You may have come up with sources such as:
- Emissions from electricity generation to power the HPC system
- Embodied emissions from manufacturing the HPC system components such as processors, memory and storage
- Embodied emissions from constructing the data centre and other infrastructure to house the HPC system
- Emissions associated with the people working to procure, run and support the HPC system
Exercise: Positive emissions impacts
Write down the outcomes or activities that you do as part of your research or work that could be produce positive carbon emissions. Once you have them written down, can you rank them in order of what you think the largest source of emissions will be to the smallest? Can you think of any way in which you might go about quantifying this positive impact so it could be included in a carbon audit of your work?
You may have come up with outcomes such as:
- The research or work you are engaged in is developing new innovations and technologies to reduce or eliminate emissions
- The research or work you are engaged in is providing data that is critical to efforts to quantify climate change and/or net zero strategies
- You are involved in training, education and/or activities raising awareness of carbon emissions and helping others to reduce their emissions
- You are developing resources and tools that help others to quantify and reduce their emissions
Quantifying positive emissions impacts are often even more difficult than quantifying the emissions we produce through our work but are critical to understanding how we are helping to meet climate commitments (which we will discuss later in this workshop).

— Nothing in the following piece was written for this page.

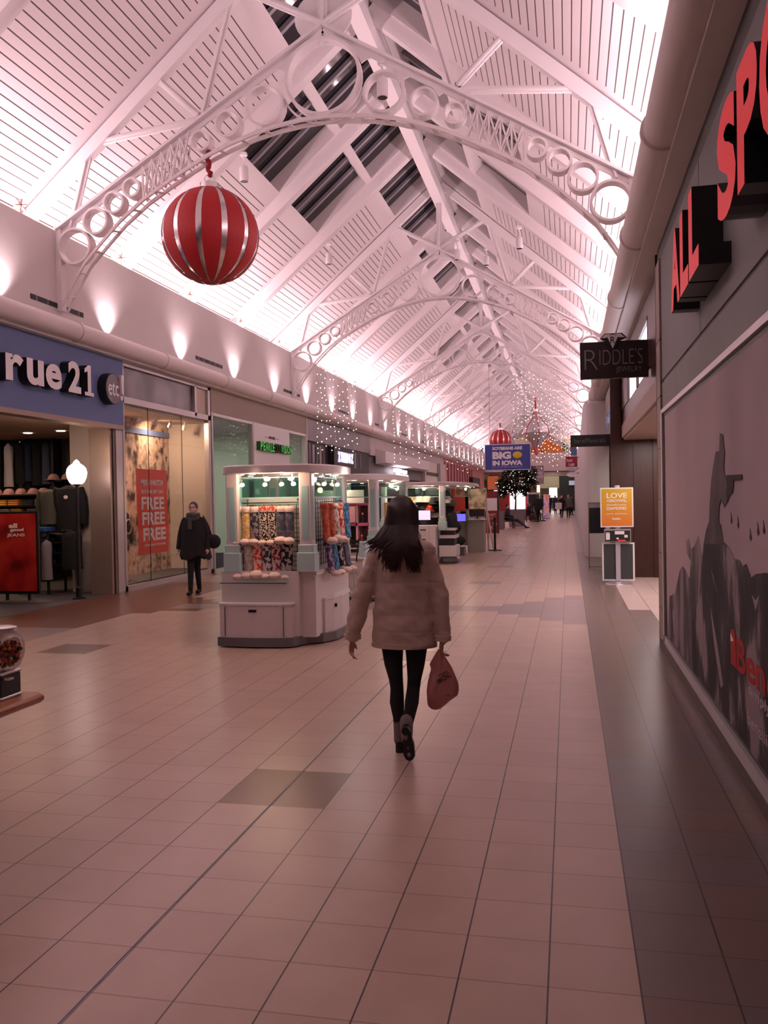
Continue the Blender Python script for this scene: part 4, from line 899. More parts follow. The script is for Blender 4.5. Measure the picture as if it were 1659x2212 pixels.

For example, attending this workshop may empower you to go away and take some action to reduce the emissions associated with your work. Maybe each person who takes action following this workshop reduces their overall emissions by 2% this year but only 50% of people who come on the workshop manage to have this impact. This means that overall, we would see a 1% reduction in emissions for this year per person attending the workshop. If we assume that the work emissions per person per year are around 6,000 kgCO2e then this workshop would be estimated to save 60 kgCO2e per person attending the workshop.
Positive emissions impacts
As well as reducing emissions from our use of HPC systems there are typically other sources of positive carbon emissions impact associated with HPC
The main source of reduced emissions from HPC system use is in the research that leads to new technology, policies and approaches to reducing emissions. Some examples include:
- HPC services run the climate models that are used to provide evidence for setting emissions reductions policies and targets across the world. Research and modelling on HPC services leads to development of improved zero emission energy generation by, for example, modelling new wind turbine and wind farm designs.
- Modelling to support the development of new energy storage technologies such as improved batteries.
The emissions reductions from such activities are extremely difficult to quantify for a number of reasons so, at the moment, these are not factored in to the emissions estimates for HPC systems and research more broadly but you should be aware of them and think about how they might apply to your research in particular.
As well as the research activities on HPC systems leading to reductions in emissions, there are other activities that HPC services can potentially take to have positive emissions impacts, for example:
- Using the waste heat generated by large scale HPC services as a heat source for homes, businesses or farming. For example, the LUMI HPC system in Finland is connected to the district heat network for the local city of Kaajani and helps heat homes and businesses.
- Incorporating environmental and biodiversity improvements into the service. For example, for the ACF data centre that hosts ARCHER2 (which is in a rural location) EPCC have been working to improve the site biodiversity and improve habitats.
- Responsible carbon offset schemes could also potentially be used to reduce emissions if they are undertaken as part of providing an HPC service.
Key Points
- CO2e is a measurement term used to measure the impact of all greenhouse gases.
- Some activities we undertake on HPC systems can potentially have positive carbon impacts but these can be very difficult to quantify.
- Everything we do emits carbon into the atmosphere, and our goal is to emit the least amount of carbon possible. This constitutes the first principle of green HPC system use: carbon efficiency, emitting the least amount of carbon possible per unit of work.